Entries with scene source code:
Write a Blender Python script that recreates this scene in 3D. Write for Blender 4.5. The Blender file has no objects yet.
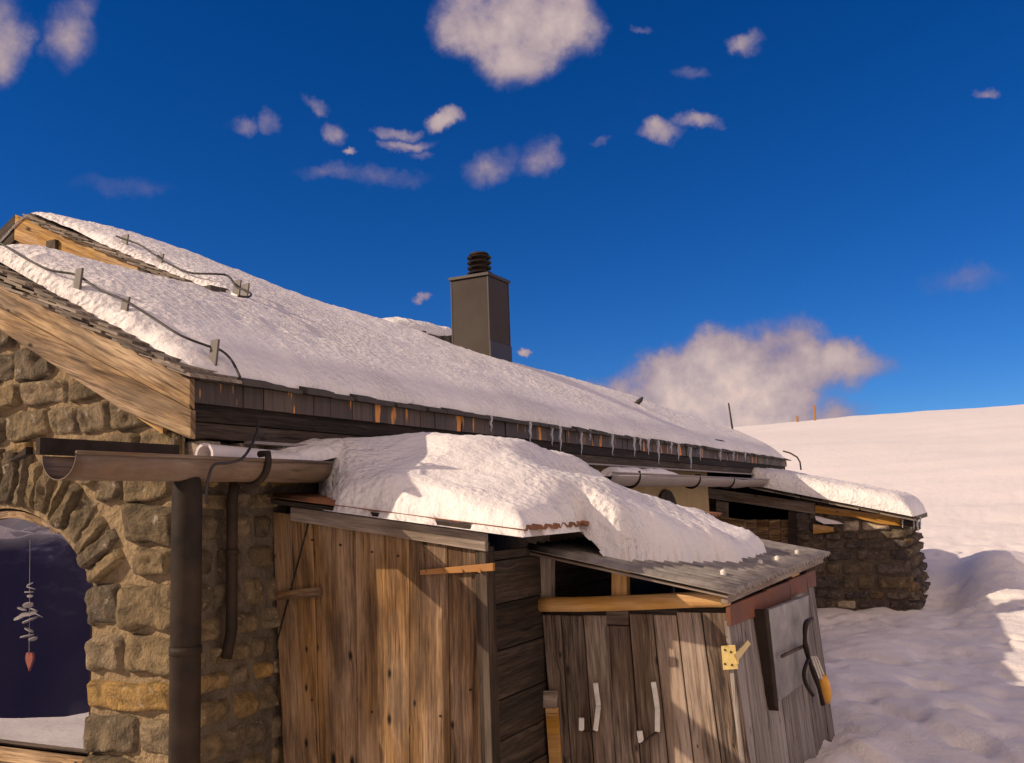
import bpy, math, random
import numpy as np
from math import radians, sin, cos, tan, pi, sqrt, exp, atan
from mathutils import Vector, Matrix, noise as mn

random.seed(7)
sc = bpy.context.scene
col = sc.collection

# ------------------------------------------------------------------ camera
# world frame: +X runs along the farmhouse eave (away), +Y into the house, Z up; the lens is at the origin
F = 950.0; IW, IH = 1024, 763
ROLL = 0.035
PITCH = atan((507 - 381.5) / F * cos(ROLL))
YAW = radians(26.7935)
fw = Vector((cos(YAW) * cos(PITCH), sin(YAW) * cos(PITCH), sin(PITCH)))
r0 = fw.cross(Vector((0, 0, 1))).normalized(); u0 = r0.cross(fw)
rt = r0 * cos(ROLL) - u0 * sin(ROLL); up = u0 * cos(ROLL) + r0 * sin(ROLL)
cd = bpy.data.cameras.new('camera'); cam = bpy.data.objects.new('camera', cd); col.objects.link(cam)
cd.sensor_fit = 'HORIZONTAL'; cd.sensor_width = 36.0; cd.lens = F / IW * 36.0
cd.clip_start = 0.05; cd.clip_end = 5000
cam.matrix_world = Matrix(((rt.x, up.x, -fw.x, 0), (rt.y, up.y, -fw.y, 0), (rt.z, up.z, -fw.z, 0), (0, 0, 0, 1)))
sc.camera = cam

def ray(px, py): return fw + rt * ((px - IW / 2) / F) + up * ((IH / 2 - py) / F)
def onX(px, py, X): d = ray(px, py); return d * (X / d.x)
def onY(px, py, Y): d = ray(px, py); return d * (Y / d.y)
def onZ(px, py, Z): d = ray(px, py); return d * (Z / d.z)
def onP(px, py, n, c):                       # plane n.p = c
    d = ray(px, py); return d * (c / d.dot(Vector(n)))

# ------------------------------------------------------------------ light
SUN_AZ = radians(180 - 47)      # direction the sun stands in, from +X towards +Y
SUN_EL = radians(29)
sd = Vector((cos(SUN_AZ) * cos(SUN_EL), sin(SUN_AZ) * cos(SUN_EL), sin(SUN_EL)))
ld = bpy.data.lights.new('sun', 'SUN'); ld.energy = 5.0; ld.angle = radians(0.5); ld.color = (1.0, 0.79, 0.58)
lo = bpy.data.objects.new('sun', ld); col.objects.link(lo)
lo.rotation_euler = (-sd).to_track_quat('-Z', 'Y').to_euler()

w = bpy.data.worlds.new('World'); sc.world = w; w.use_nodes = True
nt = w.node_tree; nt.nodes.clear(); N = nt.nodes; L = nt.links
def wn(t, **k):
    n = N.new(t)
    for a, b in k.items(): setattr(n, a, b)
    return n
def wm(op, a, b=None, c=None, clamp=False):
    n = wn('ShaderNodeMath', operation=op); n.use_clamp = clamp
    for i, v in enumerate((a, b, c)):
        if v is None: continue
        if hasattr(v, 'links'): L.new(v, n.inputs[i])
        else: n.inputs[i].default_value = v
    return n.outputs[0]
sky = wn('ShaderNodeTexSky', sky_type='NISHITA'); sky.sun_disc = False
sky.sun_elevation = SUN_EL; sky.sun_rotation = radians(90) - SUN_AZ
sky.altitude = 2600; sky.air_density = 1.0; sky.dust_density = 0.3; sky.ozone_density = 3.0
hs = wn('ShaderNodeHueSaturation'); hs.inputs['Saturation'].default_value = 1.35; hs.inputs['Value'].default_value = 1.0
L.new(sky.outputs[0], hs.inputs['Color'])
bg = wn('ShaderNodeBackground'); bg.inputs[1].default_value = 0.10; tint = wn('ShaderNodeMix', data_type='RGBA', blend_type='MULTIPLY'); tint.inputs[0].default_value = 1.0
L.new(hs.outputs[0], tint.inputs[6]); tint.inputs[7].default_value = (.48, .70, 1.03, 1); L.new(tint.outputs[2], bg.inputs[0])
tc = wn('ShaderNodeTexCoord'); D0 = tc.outputs['Generated']
def wnoise(scale, detail, rough):
    n = wn('ShaderNodeTexNoise'); n.inputs['Scale'].default_value = scale; n.inputs['Detail'].default_value = detail
    n.inputs['Roughness'].default_value = rough; L.new(D0, n.inputs['Vector']); return n
def vm(op, a, b):
    n = wn('ShaderNodeVectorMath', operation=op)
    for i, v in enumerate((a, b)):
        if hasattr(v, 'links'): L.new(v, n.inputs[i])
        else: n.inputs[i].default_value = v
    return n
warp = wnoise(11, 6, 0.62)
ws = vm('SUBTRACT', warp.outputs['Color'], (0.5, 0.5, 0.5))
wv = wn('ShaderNodeVectorMath', operation='SCALE'); L.new(ws.outputs[0], wv.inputs[0]); wv.inputs['Scale'].default_value = 0.068
DW = vm('ADD', D0, wv.outputs[0]).outputs[0]
M = None
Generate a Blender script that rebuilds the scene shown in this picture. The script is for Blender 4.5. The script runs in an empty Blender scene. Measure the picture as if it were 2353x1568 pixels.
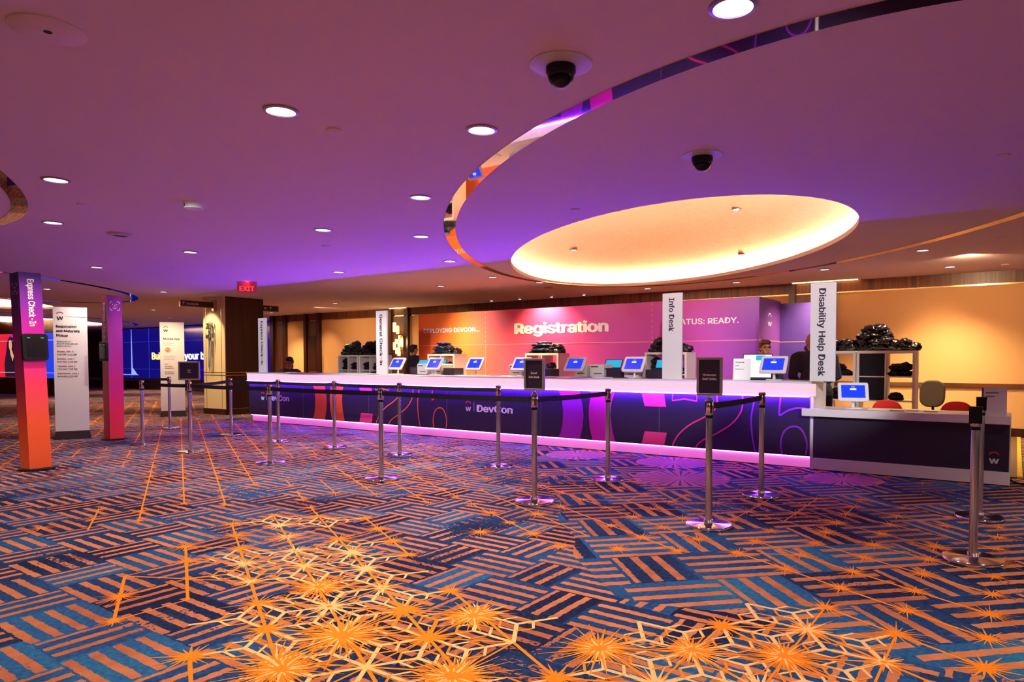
import bpy, bmesh, math, random, os
from math import sin, cos, pi, radians as R
from mathutils import Vector as V, Matrix as M, noise
random.seed(7)
S = bpy.context.scene
COL = bpy.context.collection

# ------------------------------------------------------------------ camera, world, exposure
cam = bpy.data.objects.new('camera', bpy.data.cameras.new('camera'))
COL.objects.link(cam)
cam.location = (0, 0, 1.3)
cam.rotation_euler = (R(90) - 0.03334, 0, R(34.5))
cam.data.sensor_width = 36.0
cam.data.lens = 36.0 * 1568 / 2353
cam.data.shift_x = -81.1 / 2353
cam.data.shift_y = 98.5 / 2353
cam.data.clip_end = 300
S.camera = cam
S.view_settings.view_transform = 'Standard'
S.view_settings.look = 'None'
S.view_settings.gamma = 1.0
S.view_settings.use_curve_mapping = False
S.view_settings.exposure = 0.07
S.cycles.use_denoising = True
S.cycles.caustics_reflective = False
S.cycles.caustics_refractive = False
S.cycles.max_bounces = 8
S.cycles.sample_clamp_indirect = 6.0
W = bpy.data.worlds.new('world')
S.world = W
W.use_nodes = True
_nt = W.node_tree                                   # the rest of the lobby: dim magenta with brighter and darker stretches
_tc = _nt.nodes.new('ShaderNodeTexCoord')
_n = _nt.nodes.new('ShaderNodeTexNoise')
_n.inputs['Scale'].default_value = 2.6
_n.inputs['Detail'].default_value = 2
_cr = _nt.nodes.new('ShaderNodeValToRGB')
_cr.color_ramp.elements[0].position = 0.38
_cr.color_ramp.elements[0].color = (0.10, 0.045, 0.06, 1)
_cr.color_ramp.elements[1].position = 0.64
_cr.color_ramp.elements[1].color = (1.7, 1.25, 1.3, 1)
_e = _cr.color_ramp.elements.new(0.54)
_e.color = (0.60, 0.28, 0.36, 1)
_nt.links.new(_tc.outputs['Generated'], _n.inputs['Vector'])
_nt.links.new(_n.outputs[0], _cr.inputs[0])
_nt.links.new(_cr.outputs[0], _nt.nodes['Background'].inputs[0])
_nt.nodes['Background'].inputs[1].default_value = 0.75

DOWN_W, LED_V, LED_P, COVE_L = 180.0, 350.0, 10.0, 74.0      # light levels: downlights, violet strip, plinth strip, dome cove

def lamp(name, kind, loc, power, color, parent=None, aim=None, size=R(120), blend=0.7, radius=0.05, sx=None, sy=None):
    d = bpy.data.lights.new(name, kind)
    d.energy = power
    d.color = color
    if kind == 'SPOT':
        d.spot_size = size
        d.spot_blend = blend
        d.shadow_soft_size = radius
    if kind == 'AREA':
        d.shape = 'RECTANGLE'
        d.size = sx
        d.size_y = sy
    if kind == 'POINT':
        d.shadow_soft_size = radius
    o = bpy.data.objects.new(name, d)
    COL.objects.link(o)
    o.location = loc
    if aim is not None:
        o.rotation_euler = (V(aim) - V(loc)).to_track_quat('-Z', 'Y').to_euler()
    if parent:
        o.parent = parent
    return o

# ------------------------------------------------------------------ materials
def mat(name, col, rough=0.5, metal=0.0, emit=None, es=0.0, var=0.06, scale=30.0, bump=0.0, spec=0.5):
    m = bpy.data.materials.new(name)
    m.use_nodes = True
    nt = m.node_tree
    b = nt.nodes['Principled BSDF']
    b.inputs['Roughness'].default_value = rough
    b.inputs['Metallic'].default_value = metal
    b.inputs['Specular IOR Level'].default_value = spec
    c = (*col, 1)
    b.inputs['Base Color'].default_value = c
    if var > 0 or bump > 0:
        tc = nt.nodes.new('ShaderNodeTexCoord')
        n = nt.nodes.new('ShaderNodeTexNoise')
        n.inputs['Scale'].default_value = scale
        n.inputs['Detail'].default_value = 3
        nt.links.new(tc.outputs['Object'], n.inputs['Vector'])
        mr = nt.nodes.new('ShaderNodeMapRange')
        mr.inputs[3].default_value = 1 - var
        mr.inputs[4].default_value = 1 + var
        nt.links.new(n.outputs[0], mr.inputs[0])
        mx = nt.nodes.new('ShaderNodeVectorMath')
        mx.operation = 'SCALE'
        mx.inputs[0].default_value = col
        nt.links.new(mr.outputs[0], mx.inputs['Scale'])
        nt.links.new(mx.outputs[0], b.inputs['Base Color'])
        if bump > 0:
            bp = nt.nodes.new('ShaderNodeBump')
            bp.inputs['Strength'].default_value = bump
            bp.inputs['Distance'].default_value = 0.01
            nt.links.new(n.outputs[0], bp.inputs['Height'])
            nt.links.new(bp.outputs[0], b.inputs['Normal'])
    if emit:
        b.inputs['Emission Color'].default_value = (*emit, 1)
        b.inputs['Emission Strength'].default_value = es
    return m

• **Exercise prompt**
Only lines belong in the copy: transcribe those from the start of the data through the line that contains "col = sc.collection", and skip the pictures.

• **Task answer**
Write a Blender Python script that recreates this scene in 3D. Write for Blender 4.5. The Blender file has no objects yet.
import bpy, math, random
import numpy as np
from math import radians, sin, cos, tan, pi, sqrt, exp, atan
from mathutils import Vector, Matrix, noise as mn

random.seed(7)
sc = bpy.context.scene
col = sc.collection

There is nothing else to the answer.